Graphic Designers Create Informational Posters on Complex Policy Issues

BY FABIANA MEACHAM
August 24, 2010

making policy public

[The Vendor Power! poster breaks down NYC's rules and regulations for street vendors. Photo courtesy of Making Policy Public]

Much to the chagrin of many graphic designers, the most effective and skilled examples of their trade often exist within the field of advertising, where the profits reaped from consumption dominate the end product. But when the rare opportunity does arise to use graphic design for the public good, the results can be inspiring and just as effective.

By bringing together advocates and designers to create informational fold-out posters, the Center for Urban Pedagogy's (CUP) "Making Policy Public" project illustrates and elucidates complex policy issues for the average person. CUP has released a total of six posters on issues ranging from immigration rights to the juvenile justice system.

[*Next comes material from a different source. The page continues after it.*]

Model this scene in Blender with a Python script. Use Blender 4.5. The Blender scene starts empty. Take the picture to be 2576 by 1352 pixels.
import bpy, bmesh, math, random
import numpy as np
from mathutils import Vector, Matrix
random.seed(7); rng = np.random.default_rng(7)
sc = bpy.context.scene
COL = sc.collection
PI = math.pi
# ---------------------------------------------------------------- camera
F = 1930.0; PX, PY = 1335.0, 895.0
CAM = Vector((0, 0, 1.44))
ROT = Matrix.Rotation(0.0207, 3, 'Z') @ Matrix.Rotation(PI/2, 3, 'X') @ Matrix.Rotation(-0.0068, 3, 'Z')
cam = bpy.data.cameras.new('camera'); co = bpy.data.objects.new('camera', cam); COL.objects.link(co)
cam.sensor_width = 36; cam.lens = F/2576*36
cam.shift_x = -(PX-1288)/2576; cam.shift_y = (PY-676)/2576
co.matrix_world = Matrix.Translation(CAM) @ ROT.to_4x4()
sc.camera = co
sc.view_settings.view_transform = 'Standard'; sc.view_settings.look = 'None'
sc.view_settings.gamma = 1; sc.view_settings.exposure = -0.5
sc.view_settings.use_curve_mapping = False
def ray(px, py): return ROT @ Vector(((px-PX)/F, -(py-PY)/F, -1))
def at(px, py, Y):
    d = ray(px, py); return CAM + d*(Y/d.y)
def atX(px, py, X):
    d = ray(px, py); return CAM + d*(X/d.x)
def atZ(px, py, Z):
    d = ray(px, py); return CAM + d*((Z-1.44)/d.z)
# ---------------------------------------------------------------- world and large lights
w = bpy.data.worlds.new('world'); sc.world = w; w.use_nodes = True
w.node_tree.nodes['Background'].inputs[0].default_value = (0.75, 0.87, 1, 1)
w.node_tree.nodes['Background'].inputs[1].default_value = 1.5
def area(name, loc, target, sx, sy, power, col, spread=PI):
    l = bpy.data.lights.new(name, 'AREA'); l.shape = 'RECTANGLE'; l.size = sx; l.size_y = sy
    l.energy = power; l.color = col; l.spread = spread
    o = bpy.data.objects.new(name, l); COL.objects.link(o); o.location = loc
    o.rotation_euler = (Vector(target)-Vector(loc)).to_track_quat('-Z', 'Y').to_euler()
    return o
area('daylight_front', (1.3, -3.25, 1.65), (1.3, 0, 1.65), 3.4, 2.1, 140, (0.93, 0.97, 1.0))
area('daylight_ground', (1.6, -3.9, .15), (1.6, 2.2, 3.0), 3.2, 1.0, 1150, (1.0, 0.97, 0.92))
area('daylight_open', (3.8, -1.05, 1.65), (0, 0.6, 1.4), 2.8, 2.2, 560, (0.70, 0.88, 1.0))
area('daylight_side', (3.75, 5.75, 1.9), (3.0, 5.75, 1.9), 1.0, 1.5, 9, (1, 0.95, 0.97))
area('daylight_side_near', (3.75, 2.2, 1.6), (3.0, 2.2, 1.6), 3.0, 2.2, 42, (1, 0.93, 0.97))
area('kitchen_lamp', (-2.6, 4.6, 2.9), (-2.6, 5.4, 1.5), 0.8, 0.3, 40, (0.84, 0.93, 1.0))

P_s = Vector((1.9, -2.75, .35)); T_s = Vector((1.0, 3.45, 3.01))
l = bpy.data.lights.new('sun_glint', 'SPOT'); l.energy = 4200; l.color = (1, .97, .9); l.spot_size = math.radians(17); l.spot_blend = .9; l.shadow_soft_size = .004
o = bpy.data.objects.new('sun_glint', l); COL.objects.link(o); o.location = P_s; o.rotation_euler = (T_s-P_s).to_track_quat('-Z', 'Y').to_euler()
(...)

Rather than taking a hard stance on most issues, the posters serve to educate the public about the policies that currently exist, emphasizing their impact on communities and personal lives.

Although hard copies of the posters are for sale through the website, PDF versions are available for free online. While CUP is a New York-based organization that deals largely with local issues, the posters are nevertheless an inspiring example of how we might use graphic design to teach ourselves and our communities about the often nebulous world of public policy.